#### [THE EXERCISE]
Return all of the data exactly, with nothing left out but the pictures.

#### [INFORMATION SHOWN]
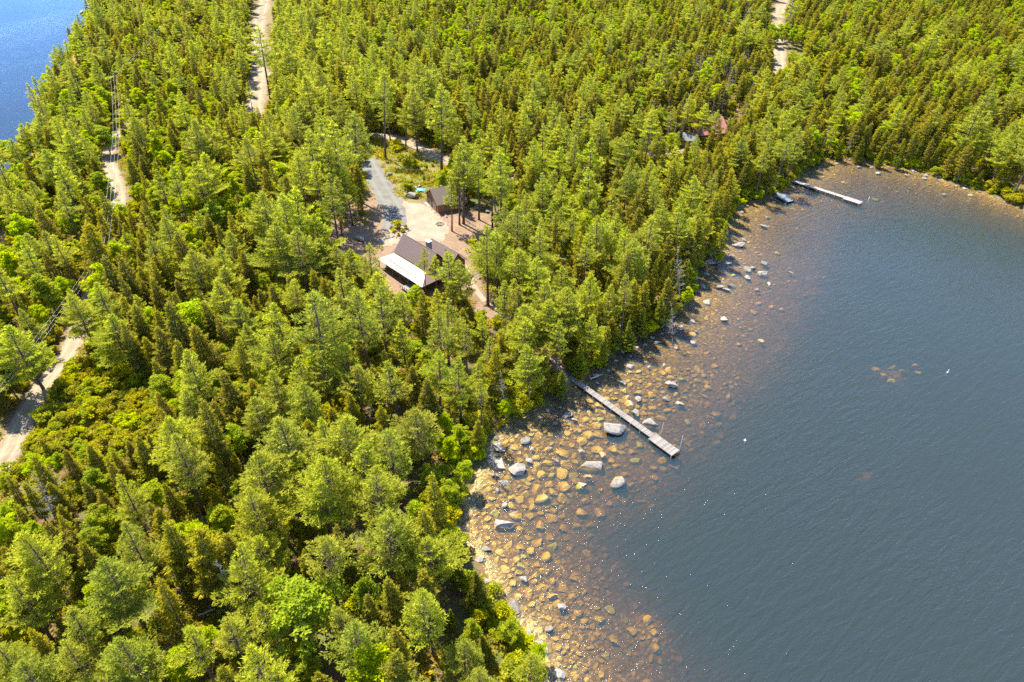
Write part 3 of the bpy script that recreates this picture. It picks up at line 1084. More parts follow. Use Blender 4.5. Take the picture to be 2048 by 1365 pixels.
# species mix over the picture: x, y, pine, spruce, broadleaf, cedar, bare, height factor, spacing factor
MIX = np.array([
    (900, 40, .14, .28, .58, 0, 0, .72, .80), (1000, 110, .14, .28, .58, 0, 0, .72, .80), (760, 40, .30, .35, .35, 0, 0, .80, .85), (1200, 50, .12, .38, .49, 0, .01, .78, .82), (1300, 110, .12, .50, .34, 0, .04, .80, .8),
    (1385, 165, .03, .30, .07, 0, .60, .85, .72), (1700, 130, .12, .50, .36, .01, .01, .85, .84), (1850, 90, .12, .46, .41, 0, .01, .82, .84), (1950, 200, .12, .48, .38, 0, .02, .88, .84), (2040, 40, .14, .46, .4, 0, 0, .85, .88),
    (1850, 290, .06, .52, .10, .32, 0, .9, .8), (2020, 330, .40, .40, .05, .15, 0, 1.0, .9), (620, 130, .80, .12, .08, 0, 0, 1.0, .95), (800, 190, .62, .30, .08, 0, 0, .95, .9), (640, 230, .75, .15, .1, 0, 0, 1, .95),
    (340, 90, .28, .34, .38, 0, 0, .85, .9), (430, 60, .3, .55, .15, 0, 0, .9, .9), (150, 200, .42, .10, .48, 0, 0, .9, .95), (300, 300, .15, .22, .63, 0, 0, .9, .95), (100, 400, .5, .12, .38, 0, 0, .95, 1),
    (400, 430, .34, .16, .50, 0, 0, .9, 1), (470, 600, .25, .52, .23, 0, 0, .9, .95), (250, 540, .18, .60, .22, 0, 0, 1, .95), (100, 580, .62, .10, .28, 0, 0, 1.0, 1), (340, 660, .10, .66, .24, 0, 0, 1.0, .9),
    (600, 620, .66, .26, .08, 0, 0, 1, 1), (700, 720, .86, .10, .04, 0, 0, 1, 1), (950, 680, .82, .14, .04, 0, 0, 1, 1), (1150, 480, .80, .18, .02, 0, 0, 1, 1), (1250, 350, .55, .42, .03, 0, 0, .95, .92),
    (1090, 240, .40, .55, .05, 0, 0, .9, .88), (1330, 480, .40, .45, .02, .13, 0, .95, .9), (1450, 330, .38, .55, .05, .02, 0, .95, .9), (1200, 640, .45, .30, .05, .20, 0, .9, .9), (60, 720, .3, .1, .6, 0, 0, .8, .95),
    (150, 900, .04, .62, .34, 0, 0, .72, .85), (300, 960, .06, .62, .32, 0, 0, .74, .85), (430, 800, .22, .58, .20, 0, 0, .95, .9), (600, 880, .62, .30, .08, 0, 0, .95, 1), (820, 820, .60, .28, .06, .04, .02, .95, .95),
    (350, 1080, .14, .60, .26, 0, 0, .82, .9), (130, 1130, .06, .58, .36, 0, 0, .72, .85), (250, 1300, .62, .22, .16, 0, 0, .75, .95), (550, 1080, .62, .30, .08, 0, 0, .88, 1), (600, 1230, .50, .15, .35, 0, 0, .8, 1),
    (860, 1180, .75, .12, .08, .05, 0, .85, 1), (760, 1000, .66, .22, .12, 0, 0, .9, 1), (80, 1320, .7, .2, .1, 0, 0, .7, .95), (900, 900, .15, .25, .50, .10, 0, .62, .9), (950, 1300, .6, .05, .3, .05, 0, .62, .95), (880, 1050, .25, .25, .4, .1, 0, .75, .9),
])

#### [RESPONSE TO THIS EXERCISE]
Write part 3 of the bpy script that recreates this picture. It picks up at line 1084. More parts follow. Use Blender 4.5. Take the picture to be 2048 by 1365 pixels.
# species mix over the picture: x, y, pine, spruce, broadleaf, cedar, bare, height factor, spacing factor
MIX = np.array([
    (900, 40, .14, .28, .58, 0, 0, .72, .80), (1000, 110, .14, .28, .58, 0, 0, .72, .80), (760, 40, .30, .35, .35, 0, 0, .80, .85), (1200, 50, .12, .38, .49, 0, .01, .78, .82), (1300, 110, .12, .50, .34, 0, .04, .80, .8),
    (1385, 165, .03, .30, .07, 0, .60, .85, .72), (1700, 130, .12, .50, .36, .01, .01, .85, .84), (1850, 90, .12, .46, .41, 0, .01, .82, .84), (1950, 200, .12, .48, .38, 0, .02, .88, .84), (2040, 40, .14, .46, .4, 0, 0, .85, .88),
    (1850, 290, .06, .52, .10, .32, 0, .9, .8), (2020, 330, .40, .40, .05, .15, 0, 1.0, .9), (620, 130, .80, .12, .08, 0, 0, 1.0, .95), (800, 190, .62, .30, .08, 0, 0, .95, .9), (640, 230, .75, .15, .1, 0, 0, 1, .95),
    (340, 90, .28, .34, .38, 0, 0, .85, .9), (430, 60, .3, .55, .15, 0, 0, .9, .9), (150, 200, .42, .10, .48, 0, 0, .9, .95), (300, 300, .15, .22, .63, 0, 0, .9, .95), (100, 400, .5, .12, .38, 0, 0, .95, 1),
    (400, 430, .34, .16, .50, 0, 0, .9, 1), (470, 600, .25, .52, .23, 0, 0, .9, .95), (250, 540, .18, .60, .22, 0, 0, 1, .95), (100, 580, .62, .10, .28, 0, 0, 1.0, 1), (340, 660, .10, .66, .24, 0, 0, 1.0, .9),
    (600, 620, .66, .26, .08, 0, 0, 1, 1), (700, 720, .86, .10, .04, 0, 0, 1, 1), (950, 680, .82, .14, .04, 0, 0, 1, 1), (1150, 480, .80, .18, .02, 0, 0, 1, 1), (1250, 350, .55, .42, .03, 0, 0, .95, .92),
    (1090, 240, .40, .55, .05, 0, 0, .9, .88), (1330, 480, .40, .45, .02, .13, 0, .95, .9), (1450, 330, .38, .55, .05, .02, 0, .95, .9), (1200, 640, .45, .30, .05, .20, 0, .9, .9), (60, 720, .3, .1, .6, 0, 0, .8, .95),
    (150, 900, .04, .62, .34, 0, 0, .72, .85), (300, 960, .06, .62, .32, 0, 0, .74, .85), (430, 800, .22, .58, .20, 0, 0, .95, .9), (600, 880, .62, .30, .08, 0, 0, .95, 1), (820, 820, .60, .28, .06, .04, .02, .95, .95),
    (350, 1080, .14, .60, .26, 0, 0, .82, .9), (130, 1130, .06, .58, .36, 0, 0, .72, .85), (250, 1300, .62, .22, .16, 0, 0, .75, .95), (550, 1080, .62, .30, .08, 0, 0, .88, 1), (600, 1230, .50, .15, .35, 0, 0, .8, 1),
    (860, 1180, .75, .12, .08, .05, 0, .85, 1), (760, 1000, .66, .22, .12, 0, 0, .9, 1), (80, 1320, .7, .2, .1, 0, 0, .7, .95), (900, 900, .15, .25, .50, .10, 0, .62, .9), (950, 1300, .6, .05, .3, .05, 0, .62, .95), (880, 1050, .25, .25, .4, .1, 0, .75, .9),
])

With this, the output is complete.